Histoire vraie : Bruce avait raison. Le dimanche soir 2 septembre 1666 n’était que le premier du Grand Incendie de Londres qui dura jusqu’au mercredi soir. Ce n’est que le 5 septembre au soir que les dernières flammes furent éteintes par les centaines de pompiers et volontaires déployés sur place. Les pauvres riches en furent pour leurs frais car la Cathédrale Saint Paul et le château de Byanard, entre autres, ne résistèrent pas aux flammes et furent entièrement détruits.

Le bilan humain direct officiel de l’incendie ne fait état que de huit morts. Cependant les spécialistes pensent que beaucoup de Londoniens ont péri et n’ont laissé aucune trace dans un brasier dont la température a dépassé plus de mille degrés par endroits.
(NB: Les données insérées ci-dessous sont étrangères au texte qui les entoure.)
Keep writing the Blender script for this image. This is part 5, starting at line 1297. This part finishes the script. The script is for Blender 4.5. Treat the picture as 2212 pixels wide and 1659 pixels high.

 Les dégâts matériels ont été chiffrés à 13 200 maisons détruites, 87 églises paroissiales, 44 maisons de guilde, le Royal Exchange, la Custom House, la cathédrale Saint-Paul, plusieurs prisons, dont celle de Bridewell Palace, le General Letter Office, et les trois portes occidentales de la Cité : Ludgate, Newgate et Aldersgate. On estime que le désastre a coûté leur domicile à environ 70 000 des 80 000 Londoniens. Son coût, tout d’abord chiffré à 100 millions de livres de l’époque, fut par la suite réduit au chiffre incertain de 10 millions de livres.  (Wikipedia)

Quant à Thomas Farriner, il est revenu dans Pudding Lane après l’incendie et a reconstruit sa boulangerie. Il est mort en 1670, quatre ans à peine après le grand incendie de Londres.